In general, when you pick the transistor for a switch, you must base the choice on published specs created by manufacturing people who can keep all these details juggled in their heads. And you may have to consider multiple fundamental transistor types ranging from Silicon MOSFETs, GaN or SiC MOSFETs, IGBTs and Bipolars. Each has a trade-off that depends on the specific application requirements - there is never a "one size fits all".

For 10,000 amps I'd be looking at IGBTs and Bipolar in massive parallel circuit configurations. And don't forget about ballast resistors.

https://electronics.stackexchange.com/questions/77045/transistors-in-parallel

 

[artis]

@rmachzovchev

Summary:: If I increase the doping of a transistor, does current / m^2 also increase before device failure?

I need a transistor that can conduct > 10,000 A

For a single transistor not a chance.
Some of the most powerful thyristors even now can only go up to a couple thousand amps like this one from ABB goes up to 4000A
https://search.abb.com/library/Down...LanguageCode=en&DocumentPartId=&Action=Launch

Also remember these thyristors are for low switching/frequency.
So what is your intended switching frequency for the imagined switching device? Increasing the frequency means skin effects will render less and less of the actual conducting material useful which will further decrease the transistor amperage capability. This is the reason why RF transistors have very low amperage ratings compared to lower frequency MOSFETS and IGBT's for example.

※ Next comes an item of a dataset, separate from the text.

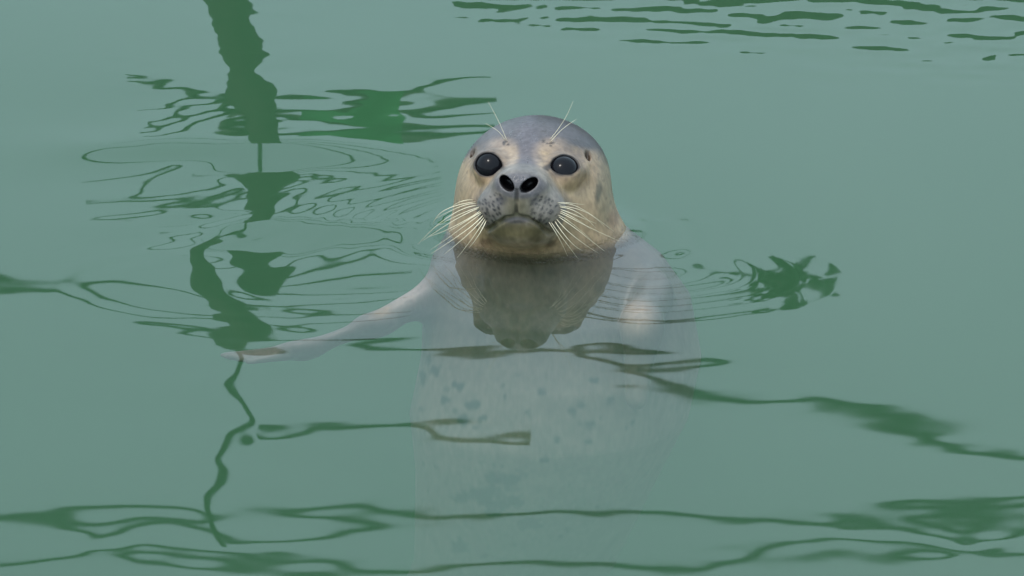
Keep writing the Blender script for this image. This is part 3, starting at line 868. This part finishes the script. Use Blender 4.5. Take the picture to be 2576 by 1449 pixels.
# ------------------------------------------------------------------ the post with its crossbars and lines on the far bank (seen mirrored in the water)
m_wood = simple_mat('weathered_wood', (.05, .045, .035), .8, .4, 25, .4)
m_rope = simple_mat('dark_rope', (.035, .035, .03), .8, .3, 60)
m_leaf = simple_mat('dark_leaf', (.03, .06, .025), .6, .3, 40)
m_green = simple_mat('green_sheet', (.02, .22, .05), .5, .5, 9)
def zl(a, b, x):
    return a[1] + (x - a[0]) * (b[1] - a[1]) / (b[0] - a[0])
FE = BANK
FE['green'] = (*[still(760, 250)[0], still(1050, 322)[0]], still(760, 250)[1], still(1050, 322)[1])
post = empty('fence_post', (FE['post']['x'], YB, .2))
tag(post, 'dark wooden post with crossbars on the far bank, mirrored in the water', 'fence post')
def put(name, vf, mat, parent):
    o = mesh_obj(name, vf[0], vf[1], mat, parent)
    o.location = -np.array(parent.location)
    return o
pr = FE['post']
pz = np.linspace(.15, pr['z1'], 24)
put('upright', tube([(pr['x'] + .004 * math.sin(3 * q), YB, q) for q in pz], [pr['half'] * (1.06 if q < 1.3 else 1) for q in pz], 14), m_wood, post)
rd = FE['rod']
put('rod', tube([(rd['x'], YB, q) for q in np.linspace(pr['z1'] - .05, rd['z1'], 12)], [rd['half']] * 12, 8), m_rope, post)
for nm in ('arm_low', 'arm_mid', 'arm_high', 'arm_top'):
    k = FE[nm]; xs = np.linspace(k['x0'], k['x1'], 15)
    rr = [k['half'] * (.25 + .75 * min(1, 4.2 * min(s, 1 - s))) for s in np.linspace(0, 1, 15)]
    put('crossbar', tube([(q, YB, zl(k['a'], k['b'], q)) for q in xs], rr, 10), m_wood, post)
for nm, kind, lab in (('handrail', 'handrail', 'sloping dark handrail behind the pool, mirrored as a long wavy green line'),
                      ('wire_low', 'wire', 'lower dark line strung along the bank above the handrail'),
                      ('wire_high', 'wire', 'upper dark line strung along the bank above the handrail'),
                      ('streamer', 'streamer', 'short dark streamer beside the thin rod above the post')):
    k = FE[nm]; xs = np.linspace(k['x0'], k['x1'], 30)
    o = mesh_obj(kind, *tube([(q, YB, zl(k['a'], k['b'], q)) for q in xs], [k['half'] * (.96 + .04 * math.cos(q * 9)) for q in xs], 10), m_rope)
    tag(o, lab, kind, 'lines strung along the far bank' if kind == 'wire' else None)
# an unseen leafy branch, added so the water mirrors a dark patch
br = empty('branch', (still(1660, 800)[0], YB, still(1660, 800)[1]))
tag(br, 'unseen leafy branch added below the handrail to mirror dark right of the seal', 'branch')
for pts, rad in (([(1290, 832), (1374, 817), (1449, 802), (1530, 786), (1589, 770), (1660, 752), (1750, 752), (1830, 741), (1900, 738), (1960, 727), (2040, 714)], .0032),
                 ([(1374, 818), (1449, 825), (1520, 824), (1610, 842), (1664, 832), (1720, 828), (1771, 829), (1852, 823), (1930, 806), (1990, 780)], .0042)):
    path = [(*still(a, b),) for a, b in pts]
    put('twig', tube([(a, YB, b) for a, b in path], [rad * (1.15 - .5 * k / len(path)) for k in range(len(path))], 7), m_rope, br)
lr_ = random.Random(4)
leaf0 = None
for k in range(70):
    u, v = lr_.gauss(0, .42), lr_.gauss(0, .42)
    a, b = still(1966 + 120 * max(-1, min(1, u)), 764 + 40 * max(-1, min(1, v)) - 14 * max(-1, min(1, u)))
    if leaf0 is None:
        Lv = [(0, 0, 0), (.008, .002, .008), (.019, 0, .006), (.032, -.003, 0), (.019, 0, -.006), (.008, .002, -.008), (.013, -.004, 0)]
        lf = mesh_obj('leaf', Lv, [(0, 1, 6), (1, 2, 6), (2, 3, 6), (3, 4, 6), (4, 5, 6), (5, 0, 6)], m_leaf, br); leaf0 = lf
    else:
        lf = link(leaf0.copy(), br)
    lf.location = np.array([a, YB + lr_.uniform(-.03, .03), b]) - np.array(br.location)
    lf.rotation_euler = (lr_.uniform(-.5, .5), lr_.gauss(0, .5) + (math.pi if lr_.random() < .5 else 0), lr_.uniform(-.6, .6))
tag(mesh_obj('board', *box_vf(-.12, 2.2, YB - .02, YB + .02, .2, 1.372, .01), m_wood, smooth=False),
    'low dark board wall on the far bank, mirrored as broken streaks at the top right', 'wall')
gv = FE['green']
Vs, Fs = [], []
for a in range(13):
    for b in range(7):
        u, v = a / 12, b / 6
        for side in (0, 1):
            Vs.append((gv[0] + (gv[1] - gv[0]) * u, YB - .1 - .012 * math.sin(7 * u + 2 * v) - .004 * side, gv[2] + (gv[3] - gv[2]) * v - .01 * math.sin(9 * u) * (1 - v)))
ix = lambda a, b, s: (a * 7 + b) * 2 + s
for a in range(12):
    for b in range(6):
        Fs.append((ix(a, b, 0), ix(a, b + 1, 0), ix(a + 1, b + 1, 0), ix(a + 1, b, 0)))
        Fs.append((ix(a, b, 1), ix(a + 1, b, 1), ix(a + 1, b + 1, 1), ix(a, b + 1, 1)))
tag(mesh_obj('green_sheet', Vs, Fs, m_green), 'bright green sheet hanging from the lowest crossbar, mirrored left of the seal', 'sheet')
print('VERTS', len(SV), len(top))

Anyway that current rating is I'd say impossible, we need to know the frequency and specific use and maybe then you can use an array of parallel devices or something.
10k Amps is quite frankly the capability of thick copper wire and a generator called "Faraday disc".
A single MOSFET even if it could be made to carry that amount of current would probably have the gate capacitance as high as that of a electrolytic capacitor and it's switching speed would be very low.